【北京=三塚聖平】中国外務省の汪文斌(おうぶんひん)報道官は14日の記者会見で、米英豪3カ国の安全保障枠組み「AUKUS(オーカス)」の首脳会談で発表したオーストラリアへの原子力潜水艦導入計画に対し、「典型的な冷戦思考で、軍備拡大競争を刺激するだけだ」と批判し、「断固とした反対」を表明した。南シナ海で中国に対する軍事的な圧力が強まるとして、習近平政権はオーストラリアの原潜導入に反発を強めている。
汪氏は「3カ国は自らの地政学上の私益のため、国際社会の懸念を完全に無視している」などと非難の言葉を重ねた。それだけオーストラリアの原潜導入を嫌がっていることが分かる。

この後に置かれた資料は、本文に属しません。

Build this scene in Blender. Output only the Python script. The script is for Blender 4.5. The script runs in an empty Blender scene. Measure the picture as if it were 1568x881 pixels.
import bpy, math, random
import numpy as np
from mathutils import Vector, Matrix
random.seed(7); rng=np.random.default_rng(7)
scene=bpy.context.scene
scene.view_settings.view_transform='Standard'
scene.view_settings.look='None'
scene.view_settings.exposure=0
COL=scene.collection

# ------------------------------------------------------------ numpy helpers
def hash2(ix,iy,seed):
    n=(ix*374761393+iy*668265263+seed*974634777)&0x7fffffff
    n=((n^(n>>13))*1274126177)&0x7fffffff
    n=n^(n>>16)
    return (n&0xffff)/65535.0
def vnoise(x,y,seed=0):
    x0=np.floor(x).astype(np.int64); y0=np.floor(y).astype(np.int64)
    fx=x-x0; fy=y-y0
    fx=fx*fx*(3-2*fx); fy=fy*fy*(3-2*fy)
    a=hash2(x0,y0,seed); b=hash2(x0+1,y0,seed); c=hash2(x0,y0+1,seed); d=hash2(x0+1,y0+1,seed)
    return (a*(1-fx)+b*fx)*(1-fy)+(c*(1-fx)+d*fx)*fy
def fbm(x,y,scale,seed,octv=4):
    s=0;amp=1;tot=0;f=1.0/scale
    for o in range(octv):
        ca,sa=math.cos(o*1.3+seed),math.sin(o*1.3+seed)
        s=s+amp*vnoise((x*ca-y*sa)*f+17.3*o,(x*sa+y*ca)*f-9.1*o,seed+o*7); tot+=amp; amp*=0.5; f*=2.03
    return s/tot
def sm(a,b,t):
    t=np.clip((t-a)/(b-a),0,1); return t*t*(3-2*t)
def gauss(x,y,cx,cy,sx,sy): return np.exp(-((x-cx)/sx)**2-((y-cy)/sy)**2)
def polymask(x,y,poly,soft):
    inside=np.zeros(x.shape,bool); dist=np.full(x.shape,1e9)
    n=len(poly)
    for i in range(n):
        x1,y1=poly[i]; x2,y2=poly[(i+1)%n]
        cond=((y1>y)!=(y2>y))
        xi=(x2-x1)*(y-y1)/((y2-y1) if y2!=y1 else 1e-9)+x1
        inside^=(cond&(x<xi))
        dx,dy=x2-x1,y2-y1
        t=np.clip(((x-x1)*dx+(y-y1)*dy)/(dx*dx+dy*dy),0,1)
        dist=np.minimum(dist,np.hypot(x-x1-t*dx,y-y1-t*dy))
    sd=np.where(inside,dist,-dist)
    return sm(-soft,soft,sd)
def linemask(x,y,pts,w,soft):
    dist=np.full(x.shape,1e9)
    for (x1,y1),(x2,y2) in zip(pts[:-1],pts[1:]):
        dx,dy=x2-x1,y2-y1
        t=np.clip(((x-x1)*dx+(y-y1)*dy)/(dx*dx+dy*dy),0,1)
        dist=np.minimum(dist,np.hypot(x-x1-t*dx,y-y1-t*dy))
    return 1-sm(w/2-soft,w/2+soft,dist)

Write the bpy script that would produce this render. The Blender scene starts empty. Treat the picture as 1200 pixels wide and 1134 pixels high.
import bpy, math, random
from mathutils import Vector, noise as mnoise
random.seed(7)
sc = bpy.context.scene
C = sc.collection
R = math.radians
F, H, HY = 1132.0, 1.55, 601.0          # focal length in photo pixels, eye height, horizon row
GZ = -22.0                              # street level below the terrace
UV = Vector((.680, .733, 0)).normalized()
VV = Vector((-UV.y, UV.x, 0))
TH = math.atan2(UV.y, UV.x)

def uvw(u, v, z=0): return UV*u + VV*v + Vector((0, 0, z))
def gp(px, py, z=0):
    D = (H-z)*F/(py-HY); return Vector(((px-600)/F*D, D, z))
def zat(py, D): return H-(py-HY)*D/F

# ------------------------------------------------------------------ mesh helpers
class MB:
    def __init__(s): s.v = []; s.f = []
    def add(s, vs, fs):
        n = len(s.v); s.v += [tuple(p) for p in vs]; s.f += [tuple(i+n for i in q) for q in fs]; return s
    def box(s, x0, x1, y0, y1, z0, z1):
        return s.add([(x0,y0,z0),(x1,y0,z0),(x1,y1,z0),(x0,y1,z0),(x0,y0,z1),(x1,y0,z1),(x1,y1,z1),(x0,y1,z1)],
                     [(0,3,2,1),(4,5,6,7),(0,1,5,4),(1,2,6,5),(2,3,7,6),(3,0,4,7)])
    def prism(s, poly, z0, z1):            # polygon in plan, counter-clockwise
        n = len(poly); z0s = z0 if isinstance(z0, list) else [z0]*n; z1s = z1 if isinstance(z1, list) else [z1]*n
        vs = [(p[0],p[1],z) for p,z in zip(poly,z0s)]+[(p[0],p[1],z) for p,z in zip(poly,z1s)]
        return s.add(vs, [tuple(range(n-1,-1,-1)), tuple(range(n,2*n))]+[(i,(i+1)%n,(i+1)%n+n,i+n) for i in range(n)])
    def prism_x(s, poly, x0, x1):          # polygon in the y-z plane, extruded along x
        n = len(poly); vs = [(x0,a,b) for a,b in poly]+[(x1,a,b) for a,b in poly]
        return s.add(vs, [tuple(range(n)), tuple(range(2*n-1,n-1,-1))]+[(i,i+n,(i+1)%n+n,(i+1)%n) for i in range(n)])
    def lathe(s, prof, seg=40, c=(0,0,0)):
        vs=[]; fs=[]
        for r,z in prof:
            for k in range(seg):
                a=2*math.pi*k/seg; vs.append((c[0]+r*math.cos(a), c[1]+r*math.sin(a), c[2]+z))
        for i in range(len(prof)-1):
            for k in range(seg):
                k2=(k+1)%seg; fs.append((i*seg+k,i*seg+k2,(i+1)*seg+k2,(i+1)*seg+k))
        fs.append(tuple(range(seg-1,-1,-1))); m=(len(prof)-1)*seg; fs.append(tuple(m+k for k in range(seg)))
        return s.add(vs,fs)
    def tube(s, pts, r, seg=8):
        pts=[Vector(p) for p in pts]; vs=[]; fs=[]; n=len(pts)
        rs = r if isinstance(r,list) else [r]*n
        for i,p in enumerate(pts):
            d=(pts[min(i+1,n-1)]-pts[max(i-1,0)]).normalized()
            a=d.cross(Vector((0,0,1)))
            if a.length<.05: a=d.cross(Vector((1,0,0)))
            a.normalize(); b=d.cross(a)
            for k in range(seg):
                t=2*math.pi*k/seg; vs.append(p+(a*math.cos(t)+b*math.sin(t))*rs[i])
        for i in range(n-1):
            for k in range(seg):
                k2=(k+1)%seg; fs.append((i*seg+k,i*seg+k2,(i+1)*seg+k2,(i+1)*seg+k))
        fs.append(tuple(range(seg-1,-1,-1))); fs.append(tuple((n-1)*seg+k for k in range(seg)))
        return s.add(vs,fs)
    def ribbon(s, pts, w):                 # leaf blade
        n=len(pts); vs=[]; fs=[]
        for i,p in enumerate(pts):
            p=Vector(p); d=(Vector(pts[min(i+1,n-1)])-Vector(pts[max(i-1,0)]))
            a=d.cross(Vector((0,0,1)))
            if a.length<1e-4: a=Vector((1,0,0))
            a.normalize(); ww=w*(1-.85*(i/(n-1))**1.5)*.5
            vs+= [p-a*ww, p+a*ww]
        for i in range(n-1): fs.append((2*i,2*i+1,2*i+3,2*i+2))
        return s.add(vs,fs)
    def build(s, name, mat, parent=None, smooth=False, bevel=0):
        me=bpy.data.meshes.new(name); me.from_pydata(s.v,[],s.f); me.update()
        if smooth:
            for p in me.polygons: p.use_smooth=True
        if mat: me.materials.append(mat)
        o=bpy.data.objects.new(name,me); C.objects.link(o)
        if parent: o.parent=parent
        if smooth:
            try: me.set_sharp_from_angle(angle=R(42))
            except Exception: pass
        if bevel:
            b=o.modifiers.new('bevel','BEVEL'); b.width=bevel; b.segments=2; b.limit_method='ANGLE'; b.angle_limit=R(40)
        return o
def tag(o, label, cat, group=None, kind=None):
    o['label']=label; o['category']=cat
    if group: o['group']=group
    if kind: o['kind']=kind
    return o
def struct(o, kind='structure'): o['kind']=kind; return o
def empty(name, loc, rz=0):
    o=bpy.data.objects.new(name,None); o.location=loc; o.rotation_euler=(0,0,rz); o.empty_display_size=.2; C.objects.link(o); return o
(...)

原潜配備計画が明らかになって以降、中国側は牽制(けんせい)を強めてきた。中国政府系シンクタンク、中国国際問題研究院の軍備管理・国際安全研究センターの滕建群(とうけんぐん)主任は昨年7月、中国のインターネットメディアで、オーカスについて「必然的に南シナ海の地域の緊張を刺激する」と批判した。
中国は独自の「九段線」を根拠に、南シナ海のほぼ全域で権利を主張。習政権は、南シナ海で人工島を造成して軍事要塞化を進めている。それに対し、米国は南シナ海で「航行の自由」作戦を行うなど、中国に圧力をかけている。
オーストラリアが原潜を導入すれば南シナ海でも長期間の作戦行動が可能になるため、中国に対する軍事的な牽制は増す。南シナ海に限らず、台湾近海や尖閣諸島(沖縄県石垣市)周辺でも豪軍のプレゼンスが高まるため、実現すれば習政権が進める海洋覇権拡大の戦略も見直しが必至となる。